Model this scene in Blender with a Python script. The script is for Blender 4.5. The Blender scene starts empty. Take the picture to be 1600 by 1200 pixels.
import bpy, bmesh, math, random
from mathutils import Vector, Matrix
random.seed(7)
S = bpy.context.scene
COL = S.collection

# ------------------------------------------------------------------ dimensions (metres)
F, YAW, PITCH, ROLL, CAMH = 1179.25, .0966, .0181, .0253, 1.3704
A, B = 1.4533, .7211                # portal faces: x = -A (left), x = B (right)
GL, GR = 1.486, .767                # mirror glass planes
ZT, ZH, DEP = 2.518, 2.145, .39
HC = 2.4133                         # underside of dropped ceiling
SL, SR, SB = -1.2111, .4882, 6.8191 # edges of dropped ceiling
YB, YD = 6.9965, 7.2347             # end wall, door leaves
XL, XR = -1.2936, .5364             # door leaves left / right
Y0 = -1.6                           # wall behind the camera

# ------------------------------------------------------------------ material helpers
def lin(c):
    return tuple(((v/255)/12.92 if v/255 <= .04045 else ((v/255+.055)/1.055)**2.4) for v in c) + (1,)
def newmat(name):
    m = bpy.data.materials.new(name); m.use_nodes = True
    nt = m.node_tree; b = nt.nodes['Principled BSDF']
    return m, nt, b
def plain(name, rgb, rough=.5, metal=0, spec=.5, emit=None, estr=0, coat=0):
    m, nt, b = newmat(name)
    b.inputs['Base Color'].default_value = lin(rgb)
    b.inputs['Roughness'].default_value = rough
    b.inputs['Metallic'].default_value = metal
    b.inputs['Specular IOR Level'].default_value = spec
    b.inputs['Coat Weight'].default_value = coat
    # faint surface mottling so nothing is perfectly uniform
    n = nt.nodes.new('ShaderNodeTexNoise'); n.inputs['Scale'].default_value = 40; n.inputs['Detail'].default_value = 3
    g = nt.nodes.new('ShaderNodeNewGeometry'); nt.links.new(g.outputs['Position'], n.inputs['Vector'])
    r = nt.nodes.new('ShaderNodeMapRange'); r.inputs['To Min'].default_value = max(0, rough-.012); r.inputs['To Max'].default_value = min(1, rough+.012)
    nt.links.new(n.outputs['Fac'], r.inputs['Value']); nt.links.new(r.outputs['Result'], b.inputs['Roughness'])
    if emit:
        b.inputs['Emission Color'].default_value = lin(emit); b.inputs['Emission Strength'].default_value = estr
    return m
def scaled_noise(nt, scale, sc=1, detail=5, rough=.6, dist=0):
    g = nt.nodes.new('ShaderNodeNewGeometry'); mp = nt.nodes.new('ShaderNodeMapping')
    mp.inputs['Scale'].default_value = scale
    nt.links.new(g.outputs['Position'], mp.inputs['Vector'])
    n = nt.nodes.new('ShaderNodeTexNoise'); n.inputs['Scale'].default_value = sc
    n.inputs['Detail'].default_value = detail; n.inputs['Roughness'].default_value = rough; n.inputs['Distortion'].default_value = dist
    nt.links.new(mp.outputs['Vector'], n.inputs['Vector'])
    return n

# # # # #

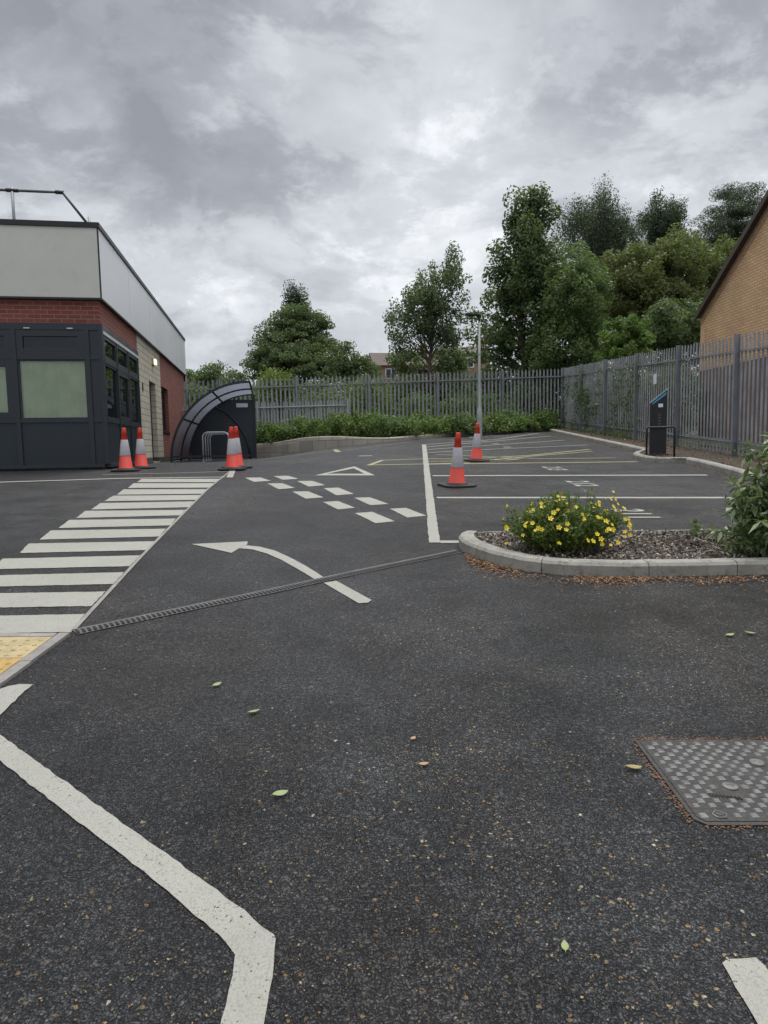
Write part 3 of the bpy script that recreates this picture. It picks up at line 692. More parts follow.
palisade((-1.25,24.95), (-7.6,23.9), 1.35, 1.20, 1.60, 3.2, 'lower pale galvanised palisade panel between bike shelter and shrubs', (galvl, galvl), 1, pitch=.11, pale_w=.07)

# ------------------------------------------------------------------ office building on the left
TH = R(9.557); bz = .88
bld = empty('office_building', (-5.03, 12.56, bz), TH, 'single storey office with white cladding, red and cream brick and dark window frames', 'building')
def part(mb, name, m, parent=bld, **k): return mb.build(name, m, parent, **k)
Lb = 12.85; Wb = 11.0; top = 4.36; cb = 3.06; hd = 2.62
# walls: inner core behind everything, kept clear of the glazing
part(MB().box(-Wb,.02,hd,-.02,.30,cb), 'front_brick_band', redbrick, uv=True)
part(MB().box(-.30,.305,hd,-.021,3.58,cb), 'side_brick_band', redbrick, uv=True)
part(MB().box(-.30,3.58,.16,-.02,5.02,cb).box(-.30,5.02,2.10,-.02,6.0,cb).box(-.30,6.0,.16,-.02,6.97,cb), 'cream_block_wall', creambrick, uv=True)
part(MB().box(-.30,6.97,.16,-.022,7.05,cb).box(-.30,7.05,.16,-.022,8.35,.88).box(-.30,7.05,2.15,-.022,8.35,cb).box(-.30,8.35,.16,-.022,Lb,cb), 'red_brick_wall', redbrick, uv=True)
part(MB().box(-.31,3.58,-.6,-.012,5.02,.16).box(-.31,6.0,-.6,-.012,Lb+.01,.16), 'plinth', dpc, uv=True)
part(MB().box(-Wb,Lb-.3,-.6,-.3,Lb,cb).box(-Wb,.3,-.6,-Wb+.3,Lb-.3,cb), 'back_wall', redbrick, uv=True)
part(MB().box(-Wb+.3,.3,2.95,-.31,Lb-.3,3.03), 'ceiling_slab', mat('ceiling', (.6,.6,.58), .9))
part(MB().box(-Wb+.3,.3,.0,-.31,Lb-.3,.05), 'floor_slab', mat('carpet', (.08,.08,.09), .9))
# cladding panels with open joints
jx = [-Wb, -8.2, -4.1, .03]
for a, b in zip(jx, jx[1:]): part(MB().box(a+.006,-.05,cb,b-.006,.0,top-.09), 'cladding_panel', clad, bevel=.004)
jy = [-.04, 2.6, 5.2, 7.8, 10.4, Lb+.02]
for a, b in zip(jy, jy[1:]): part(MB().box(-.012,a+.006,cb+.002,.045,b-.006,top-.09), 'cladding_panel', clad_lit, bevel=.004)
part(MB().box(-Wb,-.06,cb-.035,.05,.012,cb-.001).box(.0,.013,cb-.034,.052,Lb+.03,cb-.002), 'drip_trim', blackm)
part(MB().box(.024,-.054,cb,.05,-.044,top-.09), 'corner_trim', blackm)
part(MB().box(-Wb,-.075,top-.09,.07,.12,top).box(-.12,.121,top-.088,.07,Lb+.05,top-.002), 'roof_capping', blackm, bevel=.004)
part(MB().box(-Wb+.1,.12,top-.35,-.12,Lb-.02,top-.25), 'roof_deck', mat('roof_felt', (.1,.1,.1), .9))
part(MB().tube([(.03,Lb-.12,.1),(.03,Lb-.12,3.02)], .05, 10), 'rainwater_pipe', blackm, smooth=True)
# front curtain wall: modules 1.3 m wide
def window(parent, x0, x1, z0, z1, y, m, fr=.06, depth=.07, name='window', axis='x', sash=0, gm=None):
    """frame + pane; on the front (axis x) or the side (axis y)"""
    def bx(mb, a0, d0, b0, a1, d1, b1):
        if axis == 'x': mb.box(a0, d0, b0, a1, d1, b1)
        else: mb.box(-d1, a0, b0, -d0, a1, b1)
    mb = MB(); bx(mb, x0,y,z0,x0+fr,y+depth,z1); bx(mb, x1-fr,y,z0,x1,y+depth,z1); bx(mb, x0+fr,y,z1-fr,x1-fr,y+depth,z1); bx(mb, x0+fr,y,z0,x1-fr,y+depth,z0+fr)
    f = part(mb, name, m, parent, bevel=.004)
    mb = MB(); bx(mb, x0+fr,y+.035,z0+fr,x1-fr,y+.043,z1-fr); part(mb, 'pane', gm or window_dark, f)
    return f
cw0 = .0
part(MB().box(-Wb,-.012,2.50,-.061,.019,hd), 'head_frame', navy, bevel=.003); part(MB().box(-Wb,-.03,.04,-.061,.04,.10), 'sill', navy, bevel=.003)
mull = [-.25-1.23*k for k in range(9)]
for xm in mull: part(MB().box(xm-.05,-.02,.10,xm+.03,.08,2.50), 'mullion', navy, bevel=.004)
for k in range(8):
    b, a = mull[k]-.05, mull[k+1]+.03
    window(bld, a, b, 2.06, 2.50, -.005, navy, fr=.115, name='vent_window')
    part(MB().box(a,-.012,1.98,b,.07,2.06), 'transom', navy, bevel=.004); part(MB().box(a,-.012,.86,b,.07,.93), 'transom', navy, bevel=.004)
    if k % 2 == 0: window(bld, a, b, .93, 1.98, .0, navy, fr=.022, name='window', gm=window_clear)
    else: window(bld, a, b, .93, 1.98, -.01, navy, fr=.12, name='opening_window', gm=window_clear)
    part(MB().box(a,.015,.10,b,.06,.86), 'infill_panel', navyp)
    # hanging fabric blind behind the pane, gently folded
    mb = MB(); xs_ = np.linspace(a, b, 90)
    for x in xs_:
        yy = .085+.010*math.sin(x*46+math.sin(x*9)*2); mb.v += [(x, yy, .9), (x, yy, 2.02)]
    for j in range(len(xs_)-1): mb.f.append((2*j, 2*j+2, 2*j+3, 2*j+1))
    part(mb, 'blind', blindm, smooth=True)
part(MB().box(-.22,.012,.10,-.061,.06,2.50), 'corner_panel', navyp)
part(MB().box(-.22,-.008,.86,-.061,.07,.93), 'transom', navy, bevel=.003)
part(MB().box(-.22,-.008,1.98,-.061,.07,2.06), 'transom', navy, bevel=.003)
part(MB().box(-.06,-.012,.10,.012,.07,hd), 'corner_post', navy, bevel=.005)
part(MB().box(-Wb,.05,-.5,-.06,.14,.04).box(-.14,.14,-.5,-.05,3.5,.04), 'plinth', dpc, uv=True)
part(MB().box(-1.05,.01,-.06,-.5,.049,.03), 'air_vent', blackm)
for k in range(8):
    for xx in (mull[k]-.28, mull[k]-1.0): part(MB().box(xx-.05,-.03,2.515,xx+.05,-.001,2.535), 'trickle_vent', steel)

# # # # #

→ **Task directions**: Within the listing above, work out how many lines contain the string "scene", and reply with that number only.

→ **Expected output**: 2